Poetry Emergency

Just as two 13-year-old girls bounded up with a Welcome!

sign, so happy I would be reading poetry (and interrupting

Language Arts), the bell rang: Fire drill.

Students walked outside in an orderly fashion

arranged themselves in straight lines,

waited for the teacher to tell them it was safe.

They squirmed in conformity

while I flipped through a mess of papers

for the perfect poem.

When it was determined that all was well,

we returned to air-conditioning. Me, sweating

with fear to read a poem to middle schoolers.

Obviously, I read the wrong one

one that ran zigzag through

expectations for proper composition.

Sensing an emergency,

the teacher thanked me for coming

and ushered me out before the next bell rang.

The poem was Ted Kooser’s “Selecting a Reader.”


  1. That sounds like an “interesting” experience.

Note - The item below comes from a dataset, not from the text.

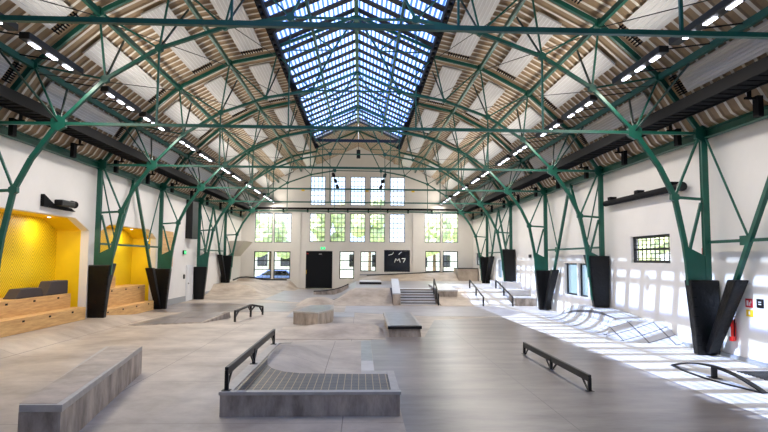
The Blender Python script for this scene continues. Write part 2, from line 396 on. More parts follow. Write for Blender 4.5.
for s in (-1,1):
    mb = MB()
    for k in range(len(PROF)-1): corr(mb,PROF[k],PROF[k+1],YN,YE+.1,s)
    for (x,z),(nx,nz) in zip(PROF[1:5],((.78,.63),(.72,.70),(.55,.83),(.33,.94))):   # bars added over each roof kink to block sky leaks
        mb.mi=0; mb.bar((s*(x+nx*.16),YN,z+nz*.16),(s*(x+nx*.16),YE+.1,z+nz*.16),.32,.16,up=(s*nx,0,nz))
    mb.bar((s*3.18,YN,11.12),(s*3.18,YE+.1,11.12),.12,.24)
    corr(mb,(3.15,11.12),(0.0,12.55),YS,YE+.1,s)
    struct(mb,'ceiling',['deck','rib'])
sk = thing('skylight','long glazed ridge skylight with dark cross bars over the middle of the hall','skylight',(0,YN,11.1))
for s in (-1,1):
    mb = MB(); mb.prism([(s*3.2,YN,11.2),(0,YN,12.66),(0,YN,12.68),(s*3.2,YN,11.22)],(0,YS-YN,0)); mb.build('pane','skyglass',sk)
    mb = MB(); mb.box(s*3.05,s*3.2,YN,YS,10.85,11.2); mb.build('kerb','bar',sk)
n = int((YS-8)/1.1)
for s in (-1,1):
    for k in range(n+1):
        y = 8+(YS-8)*k/n
        mb = MB(); mb.bar((s*3.1,y,11.1),(s*.05,y,12.52),.36,.05,up=(0,0,1)); mb.build('glazing_bar','bar',sk)
mb = MB(); mb.box(-3.1,3.1,YS-.05,YS+.05,11.0,11.2); mb.build('end_bar','bar',sk)
rp = MB(); rp.bar((0,YN,12.42),(0,YS,12.42),.16,.16); tag(rp.build('ridge_beam','green'),'green steel ridge beam along the centre of the skylight','beam')

# ------------------------------------------------------------------ truss frames
O = [(9.87,6.16),(8.68,7.78),(6.98,9.30),(5.03,10.33),(3.15,10.75)]
I = [(7.93,6.18),(6.75,7.42),(5.33,8.31),(3.57,8.95),(1.76,9.28)]
K = (9.03,4.35); B0 = (9.42,1.9)
tf = thing('roof_truss','', 'truss',(0,Y(0),0),'green steel trusses across the hall')
y0=Y(0)
def P3(p,s=1,dy=0): return (s*p[0],y0+dy,p[1])
def member(name,a,b,w,h,m='green',i=False):
    mb=MB(); (mb.ibar(a,b,w,h) if i else mb.bar(a,b,w,h,up=(0,1,0))); return mb.build(name,m,tf)
for s in (-1,1):
    mb=MB(); mb.bar((s*9.9,y0,1.0),(s*9.9,y0,6.2),.13,.10,up=(0,1,0)); mb.bar((s*9.9,y0-.06,1.0),(s*9.9,y0-.06,6.2),.17,.02,up=(0,1,0)); mb.bar((s*9.9,y0+.06,1.0),(s*9.9,y0+.06,6.2),.17,.02,up=(0,1,0)); mb.build('column','green',tf)
    # curved inner rib in one continuous piece
    rib=[(9.5,1.0),B0,(9.27,3.1),K,(8.62,5.2),I[0],I[1],I[2],I[3],I[4]]
    mb=MB()
    for a,b in zip(rib,rib[1:]):
        w=.13 if b in (B0,(9.27,3.1),K,(8.62,5.2),I[0]) else .09
        mb.bar(P3(a,s),P3(b,s),w,.11,up=(0,1,0))
    mb.build('inner_rib','green',tf)
    mb=MB()
    for a,b in zip(O,O[1:]): mb.bar(P3(a,s),P3(b,s),.13,.11,up=(0,1,0))
    mb.bar(P3(O[4],s),P3((3.12,11.05),s),.12,.12,up=(0,1,0)); mb.bar(P3((3.12,11.05),s),(0,y0,12.38),.11,.12,up=(0,1,0))
    mb.build('rafter','green',tf)
    # gusset plates
    for nm,c,r in (('gusset',I[0],.22),('gusset',O[0],.24),('gusset',I[1],.12),('gusset',I[2],.12),('gusset',I[3],.1),('gusset',I[4],.13),('gusset',O[1],.15),('gusset',O[2],.16),('gusset',O[3],.15),('gusset',K,.13)):
        mb=MB(); pts=[(s*(c[0]+r*math.cos(t)),y0-.065,c[1]+r*math.sin(t)) for t in [math.pi*(k+.5)/3 for k in range(6)]]
        mb.prism(pts,(0,.13,0)); mb.build(nm,'green',tf)
    mb=MB(); mb.prism([(s*9.32,y0-.06,1.9),(s*9.85,y0-.06,1.9),(s*9.85,y0-.06,2.7),(s*9.25,y0-.06,3.0)],(0,.12,0)); mb.build('base_plate','green',tf)
    W=[(I[0],O[1]),(I[1],O[1]),(I[1],O[2]),(I[2],O[2]),(I[2],O[3]),(I[3],O[3]),(I[3],O[4]),(I[4],O[4])]
    for a,b in W: member('web_strut',P3(a,s),P3(b,s),.048,.048)
    for a,b,w in ((K,(9.8,4.3),.10),(K,(9.75,6.0),.08),((9.78,4.2),(9.34,2.6),.09)): member('wall_strut',P3(a,s),P3(b,s),w*.75,w*.75)
    Mm=(.92,10.95); S1=(1.75,11.62)
    for a,b,w in ((I[4],Mm,.07),(Mm,(0,12.4),.07),(Mm,S1,.055),(Mm,(3.05,10.9),.045)): member('lantern_strut',P3(a,s),P3(b,s),w,w)
    member('hanger',P3(I[2],s),P3((I[2][0],6.2),s),.05,.05); member('hanger',P3(I[4],s),P3((I[4][0],6.2),s),.035,.035)
    for n_,q in ((I[1],(6.98,9.12)),(I[2],(5.08,10.15)),(I[0],(8.6,7.6)),(I[3],(3.3,10.7))):
        for dy in ((-1.65,1.65) if n_ is I[0] else (1.65,)): member('knee_brace',P3(n_,s),P3(q,s,dy),.045,.045,'greend')
member('tie_beam',(-9.8,y0,6.17),(9.8,y0,6.17),.08,.09)
member('collar_tie',(-I[4][0],y0,I[4][1]),(I[4][0],y0,I[4][1]),.06,.06)
tl = {-1:'nearest green steel truss, its tie beam crossing the top of the picture',0:'second green steel truss, landing at the pad beside the fire extinguisher',
1:'third green steel truss, its left column right of the larger yellow niche',2:'fourth green steel truss, its left column right of the smaller yellow niche',
3:'fifth green steel truss, its left column beyond the white door in the left wall',4:'sixth and farthest green steel truss, before the windowed end wall'}
for i in (-1,1,2,3,4):
    c=copy_tree(tf); c.location=(0,Y(i),0); c['label']=tl[i]
tf['label']=tl[0]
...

    I have to go tomorrow to talk about writing and poetry and read some of my poetry that I’m not sure 4th-graders will understand. At least the teacher reads my blog. And then she wants us to write a group poem. This should be interesting. 🙂

  2. You gotta be kiddin’! A fire drill??? All was pretty much lost right there. I, of course, had to look up both poet and poem. Why in the world was that choice problematic for the teacher? And why invite someone to talk about poetry if you’re going to dismiss their efforts like that? Grrrr. Somehow, I wanna be a mama bear for you right now.

    Have you seen the Billy Collins TED talk on his poems that have been animated? That last one he reads (which is not animated) made me think of you somehow. Kimberlee Conway Ireton has it up on her site this weekend.

  3. conformity
    killed the cat
    on it’s ninth life

    no more
    through curiously
    tall grass
    of playful bugs

  4. charitysingleton says

    Megan – I was hoping as I read that this was a “true story,” though when I got to the end, I was frustrated for you. Poetry can be so wild, so open, that you would think a teacher inviting a poet in to read poetry would have large, expansive expectations. I’m going to go Google that poem right now.

  5. Wow, what a day! And what a tragedy, to lose poetry in the hubbub…and have it devalued. Poets have to develop a thick skin, don’t they?

  6. Unbelievable. I’ve had a few poetry emergencies in my life, for sure, but they never ended with a closed book! I think you were the perfect reader to choose and i hope you get another chance.

  7. I would probably have been relieved…but that’s just me – not a big fan of public speaking/reading.

    Love Ted Kooser though – he’s a Nebraskan, I might add.

  8. Aw. Well, at least you got a poem out of it. Nothing is wasted for the poet, after all 🙂

  9. For some reason, I keep thinking that you read Billy Collins Introduction to Poetry to them (http://www.loc.gov/poetry/180/001.html).

    I love this poem, Megan. And that you went and did this.